Showing posts with label Ted Williams. Show all posts
Showing posts with label Ted Williams. Show all posts

Saturday, April 23, 2016

Listening to Ted Williams

Ted Williams hits one of his 521 Home Runs.
Bear with one another and, if anyone has a complaint against another, forgive each other; just as the Lord has forgiven you, so you also must forgive. Above all, clothe yourselves with love, which binds everything together in perfect harmony. And let the peace of Christ rule in your hearts, to which indeed you were called in the one body. And be thankful.
Colossians 3:13-15

Ron Fairly had a fairly good Major League career. He played 21 seasons in the majors and then was a broadcaster for 27 more. His lifetime average was .266. He led the USC baseball team to a College World Series championship in 1958, and then helped the Los Angeles Dodgers win three World Series in 1959, 1963, and 1965. He was an All Star. He is also the answer to a baseball trivia question that will stump all but the most obsessed fans: Ron Fairly is the player who hit the most career home runs without ever hitting as many as twenty in a single season.

Fairly was good, but he wasn’t Ted Williams. Of course, no one was Ted Williams other than the man himself. But there is a vast gulf between Ron Fairly’s exceptional talents and the best hitter who ever played the game.

Years ago I heard a story about Fairly talking to Williams about hitting, and he told the Hall of Famer that there was a particular pitch, that he just couldn’t hit. Williams responded by asking him, “Then why do you swing at it?”

If you can’t hit it, Ted told him, then don’t swing at it.

In baseball and in life, that is good advice. 

It’s not perfect, of course, there are times when you have to swing even if your chances of getting a hit are not very good.

But in his twenty-one seasons, Ron Fairly struck out just 877 times.

As I contemplate our upcoming United Methodist General Conference, I find myself thinking about Ted’s advice.

I was reading “The Renewal Agenda for General Conference” proposed by the ironically named “Good News” movement, and I found myself feeling physically ill. It’s an agenda which is apparently aimed at making us more rigid than the Southern Baptists. And then it occurred to me that the “Good News” people probably feel the same way when they read about the agenda proposed by the Reconciling Ministries Network. 

This is a pitch we United Methodists just can’t seem to hit.

We can’t even agree on what sort of a pitch it is. One side calls it “the issue of homosexuality.” The other side talks about the exclusion of our LGBTQ sisters and brothers (although we are not really comfortable with the gender binary).
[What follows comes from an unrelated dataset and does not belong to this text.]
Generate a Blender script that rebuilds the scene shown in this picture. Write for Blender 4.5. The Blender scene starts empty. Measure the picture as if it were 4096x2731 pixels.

Both sides believe that they are very serious about biblical authority and each side believes that the other is profoundly and perversely wrong.

We can’t hit it. We need to stop swinging at it.

To my mind, that would mean two things.

First, those of us in favor of inclusion need to give up on changing that grotesquely offensive statement about “homosexual practice” being incompatible with Christian teaching. Maybe we can modify it slightly and maybe not, but we probably cannot eliminate it, and we just need to let it go. 

And second, those in favor of the continued exclusion of LGBTQ persons need to give up on the penalties for pastors and bishops who celebrate same sex marriages and appoint LGBTQ pastors. Just let it go. We don’t have penalties for any other comparable infractions.

My guess is that plenty of people on both sides of the issue would find this idea deeply offensive. But it would be better than where we are.